Task prompt | Go over the listing below line by line and tally those containing "finishes". Give only the tally.

Data excerpts |
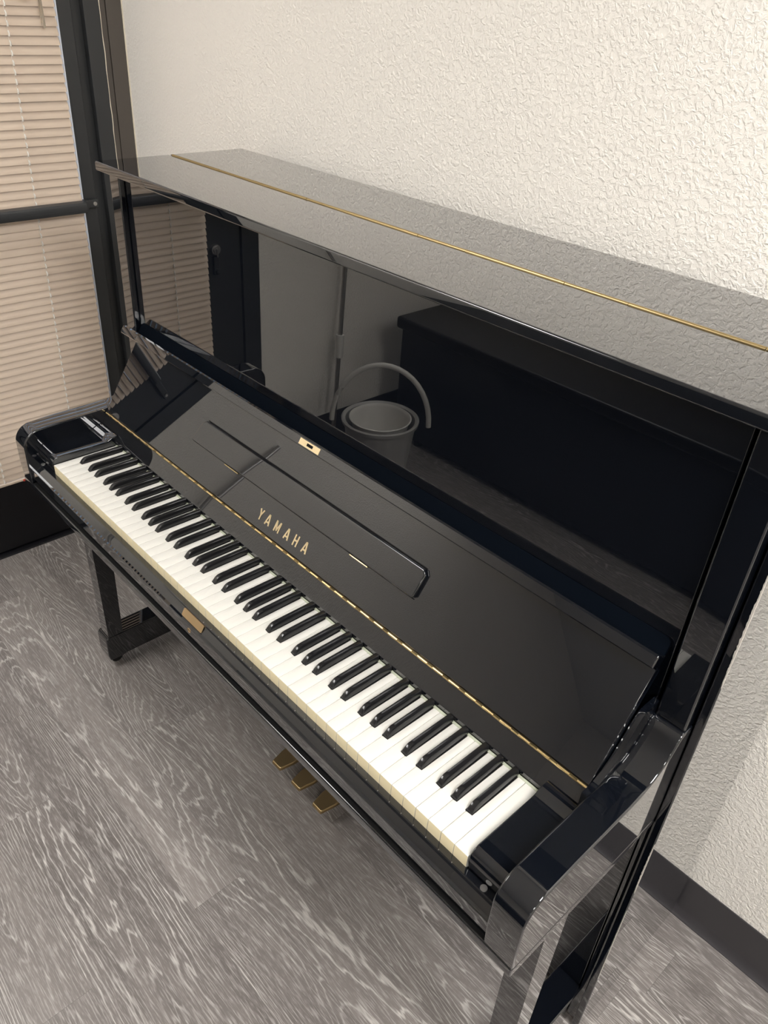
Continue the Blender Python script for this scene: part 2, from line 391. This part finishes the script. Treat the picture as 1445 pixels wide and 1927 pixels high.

==

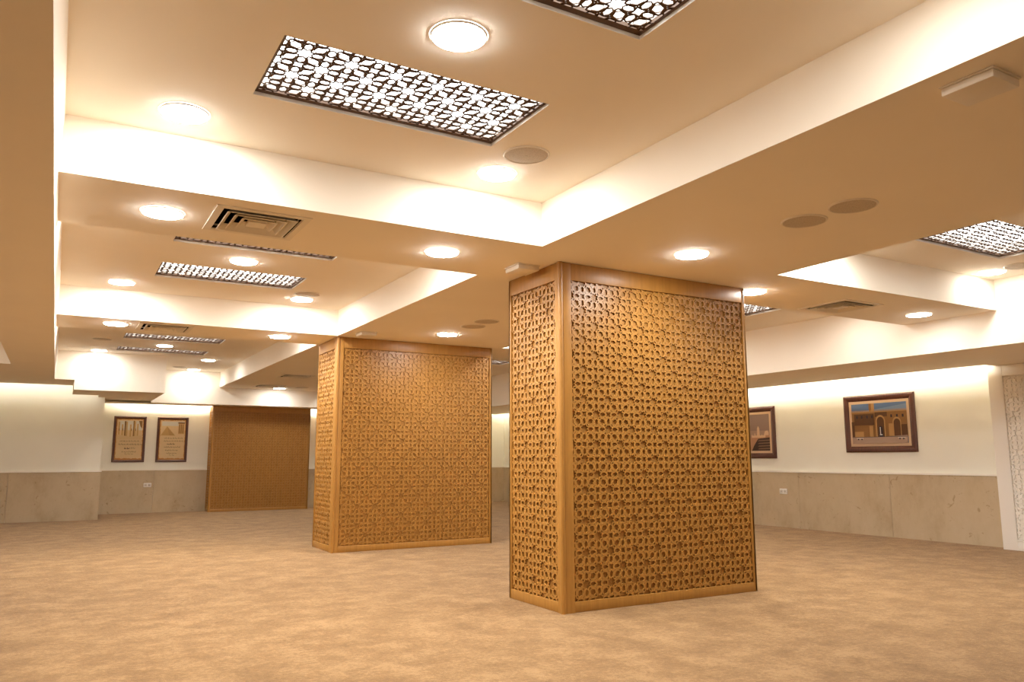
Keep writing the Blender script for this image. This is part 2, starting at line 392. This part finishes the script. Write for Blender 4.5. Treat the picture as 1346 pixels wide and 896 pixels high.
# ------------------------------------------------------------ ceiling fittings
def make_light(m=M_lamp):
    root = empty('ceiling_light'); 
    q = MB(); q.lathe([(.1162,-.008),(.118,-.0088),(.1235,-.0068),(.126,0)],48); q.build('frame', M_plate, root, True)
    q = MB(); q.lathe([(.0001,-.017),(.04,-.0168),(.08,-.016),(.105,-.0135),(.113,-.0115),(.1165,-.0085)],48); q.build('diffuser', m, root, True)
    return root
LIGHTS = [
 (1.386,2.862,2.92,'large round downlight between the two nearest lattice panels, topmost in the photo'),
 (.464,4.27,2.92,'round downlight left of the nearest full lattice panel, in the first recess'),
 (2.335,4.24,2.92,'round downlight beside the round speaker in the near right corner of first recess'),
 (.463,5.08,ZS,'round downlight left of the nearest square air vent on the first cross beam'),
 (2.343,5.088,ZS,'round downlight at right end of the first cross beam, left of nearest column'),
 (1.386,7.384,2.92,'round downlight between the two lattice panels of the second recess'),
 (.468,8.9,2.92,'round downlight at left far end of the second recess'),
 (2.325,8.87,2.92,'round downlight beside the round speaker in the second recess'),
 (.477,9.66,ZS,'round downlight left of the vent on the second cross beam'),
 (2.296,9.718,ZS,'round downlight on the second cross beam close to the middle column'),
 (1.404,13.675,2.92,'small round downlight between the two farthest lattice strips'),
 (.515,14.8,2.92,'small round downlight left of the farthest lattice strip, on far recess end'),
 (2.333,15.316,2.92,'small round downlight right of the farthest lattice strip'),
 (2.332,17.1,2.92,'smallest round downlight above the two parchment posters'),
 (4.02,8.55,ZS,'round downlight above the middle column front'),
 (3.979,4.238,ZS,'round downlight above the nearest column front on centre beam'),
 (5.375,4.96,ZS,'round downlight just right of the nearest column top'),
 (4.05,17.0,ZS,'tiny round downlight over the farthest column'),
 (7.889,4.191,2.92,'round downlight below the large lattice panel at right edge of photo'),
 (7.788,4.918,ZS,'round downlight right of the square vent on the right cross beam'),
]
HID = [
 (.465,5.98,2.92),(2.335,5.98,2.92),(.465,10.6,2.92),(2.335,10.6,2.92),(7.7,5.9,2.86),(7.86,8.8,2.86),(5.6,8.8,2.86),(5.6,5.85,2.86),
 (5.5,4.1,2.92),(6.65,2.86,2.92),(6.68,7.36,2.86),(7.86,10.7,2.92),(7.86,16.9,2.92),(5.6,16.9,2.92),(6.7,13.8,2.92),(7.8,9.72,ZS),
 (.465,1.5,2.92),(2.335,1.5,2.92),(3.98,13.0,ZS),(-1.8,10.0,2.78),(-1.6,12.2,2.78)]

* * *

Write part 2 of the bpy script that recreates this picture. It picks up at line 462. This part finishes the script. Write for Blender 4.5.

Exercise solution | 3